Kayseri’yi başkent yapan Danişmentli hükümdarı Melik Mehmet Gazi tarafından 1134-1143 yıllarında yaptırdığı düşünülen, Sultan Camisi veya Cami-i Kebir adlarıyla da bilinen Ulu Cami, Kayseri’nin en eski Selçuklu Dönemi yapısıdır. Danişmentli hükümdarı Melik Mehmet Gazi’nin 6 Ocak 1143 tarihinde öldüğü ve kendi yaptırdığı külliyesindeki türbesine gömüldüğü bilinmektedir. 12. yüzyılın ikinci çeyreğine tarihlenen türbenin güney cephede cami duvarına bitişik olarak inşa edilmiştir.

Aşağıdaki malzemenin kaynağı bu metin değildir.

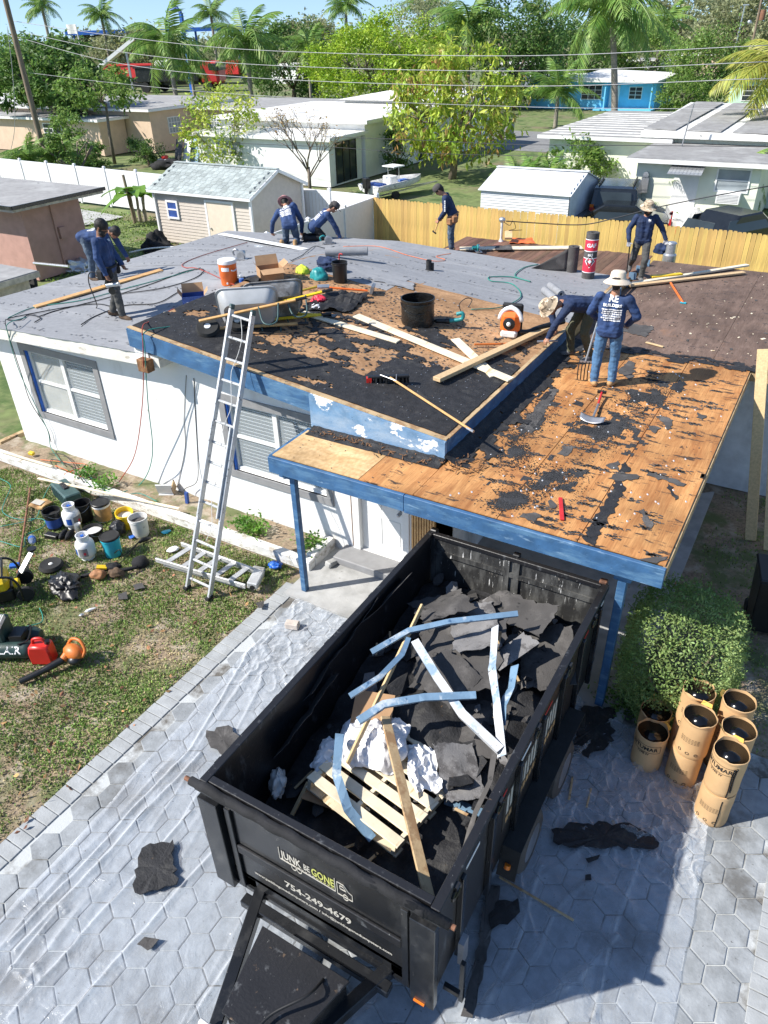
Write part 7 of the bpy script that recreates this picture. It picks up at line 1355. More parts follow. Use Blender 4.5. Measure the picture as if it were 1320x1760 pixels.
for k in range(5): x = -.09+.05*k; MB().tube(cr([(x, -.02+.012*k, .33), (x, -.05+.012*k, .2), (x, -.03+.012*k, .02)]), .010, 5).build('tine', 'black_metal', o)


# ---------------------------------------------------------------- fences
fn_ = thing('wooden_fence', 'new yellow picket fence behind the house', 'fence', (-6.8, 26.5, 0))
pk = MB().prism([(-.068, 0), (.068, 0), (.068, 1.78), (.045, 1.83), (-.045, 1.83), (-.068, 1.78)], 0, .018); pk.v = [(x, z, y) for x, y, z in pk.v]; pk.f = [f[::-1] for f in pk.f]; pkm = pk.mesh('picket'); pkm.materials.append(M('fence_wood'))
x = -16.15
while x < 4.2:
    p = put('picket', pkm, fn_, loc=(x+6.8, rnd.uniform(-.006, .006)-(x+16)*.03, rnd.uniform(-.012, .012))); p.scale.z = rnd.uniform(.985, 1.01); p.rotation_euler.y = rnd.uniform(-.006, .006); x += .142
for z in (.35, 1.5): MB().bar((-16.2, 26.545, z), (4.3, 25.93, z), .04, .09).build('rail', 'fence_wood', fn_, world=True)
def vinyl(name, label, pts, h=1.83):
    o = thing(name, label, 'fence', (pts[0][0], pts[0][1], 0))
    for a, b in zip(pts, pts[1:]):
        a, b = Vector((*a, 0)), Vector((*b, 0)); n = max(1, round((b-a).length/2.3))
        for k in range(n):
            p, q = a.lerp(b, k/n), a.lerp(b, (k+1)/n)
            MB().bar(p+Vector((0, 0, h*.5)), q+Vector((0, 0, h*.5)), .03, h-.18).build('panel', 'vinyl', o, world=True)
            for z in (.12, h-.07): MB().bar(p+Vector((0, 0, z)), q+Vector((0, 0, z)), .05, .12).build('rail', 'vinyl', o, world=True)
            d = (q-p).normalized(); g = MB()
            for i in range(1, 13): g.bar(p.lerp(q, i/13)+Vector((d.y, -d.x, 0))*.017+Vector((0, 0, .2)), p.lerp(q, i/13)+Vector((d.y, -d.x, 0))*.017+Vector((0, 0, h-.14)), .012, .006, (d.y, -d.x, 0))
            g.build('groove', 'siding_beige', o, world=True, kind='stuff')
        for k in range(n+1):
            p = a.lerp(b, k/n); MB().bx((p.x, p.y, h/2+.03), (.12, .12, h+.06)).build('post', 'vinyl', o, world=True); MB().add([(p.x+sx*.075, p.y+sy*.075, h+.062) for sx, sy in ((-1, -1), (1, -1), (1, 1), (-1, 1))]+[(p.x, p.y, h+.12)], [(0, 1, 4), (1, 2, 4), (2, 3, 4), (3, 0, 4), (3, 2, 1, 0)]).build('post_cap', 'vinyl', o, world=True)
    return o
vinyl('vinyl_fence', 'white vinyl fence running behind the lawn to the utility pole', [(-45, 28.6), (-16.3, 26.95)]); vinyl('vinyl_fence', 'shaded white vinyl fence coming forward to the roof', [(-16.25, 26.8), (-16.1, 19.6)])
# ---------------------------------------------------------------- sheds
sh = thing('garden_shed', 'beige garden shed with lap siding and grey shingle roof', 'shed', (-22.4, 25, 0)); x0, x1, y0, y1, ze, zr = -24.9, -19.8, 23.3, 26.7, 2.15, 2.85
def WP(mb, name, mats, par, **kw): return mb.build(name, mats, par, world=True, **kw)
def lap(a, b, z0, z1, out, step=.125, top=None):
    """lap siding between ground points a and b"""
    a, b, out = Vector((*a, 0)), Vector((*b, 0)), Vector((*out, 0)); m = MB(); z = z0
    while z < z1-.01:
        ztop = min(z+step, z1); f = lambda q, zz, o: q+out*o+Vector((0, 0, zz)); s0, s1 = (0, 1)
        if top: s0, s1 = top(z); 
        p, q = a.lerp(b, s0), a.lerp(b, s1); m.add([f(p, z, .028), f(q, z, .028), f(q, ztop, .008), f(p, ztop, .008), f(p, z, .008), f(q, z, .008)], [(0, 1, 2, 3), (4, 5, 1, 0)]); z += step
    return m
WP(MB().bb(x0+.05, x1-.05, y0+.05, y1-.05, 0, ze), 'body', 'siding_beige', sh)
WP(lap((x0, y0+.05), (x1, y0+.05), .05, ze, (0, -1)), 'front_siding', 'siding_beige', sh)
gt = lambda z: (0, 1) if z < ze else (.5*(z-ze)/(zr-ze), 1-.5*(z-ze)/(zr-ze))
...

Melik Mehmet Gazi’nin inşa ettirdiği Ulu Cami uzunlamasına dikdörtgen plan şekli, mihrap önü kubbesi, eyvan uygulamasını devam ettirme anlayışı sergileyen mekanı ve avluya tekabül eden orta mekanı ile Büyük Selçukluların cami geleneğini Anadolu’da yaşatan ilk örneklerden olmaktadır. Caminin en eski kitabesinde “Bu cami Kılıçarslan oğlu, büyük sultan Keyhüsrev devrinde -Allah onun yardımı yüceltsin- 602/1206 yılında Yağıbasanoğlu Muzafferiddin Mahmut onartmıştır ve “Ulu Sultan Keyhüsrevhmed Kılıçarslan devrinde yardımı aziz olsun, Bağban oğlu Muzefferuddin Mahmud tarafından 602/1205 senesinde yapılmıştır” şeklinde okunmuştur.
Caminin doğu cephesinde bitişik vaziyette Raşit Efendi Kütüphanesi yer almaktadır. Kütüphanenin camiye açılan kapısı sonradan kapatılmıştır. Caminin doğusunda, Vezirhan’ın güney duvarına bitişik olarak yapılmış çeşmenin ise 18. yüzyılın başlarında inşa edildiği düşünülmektedir.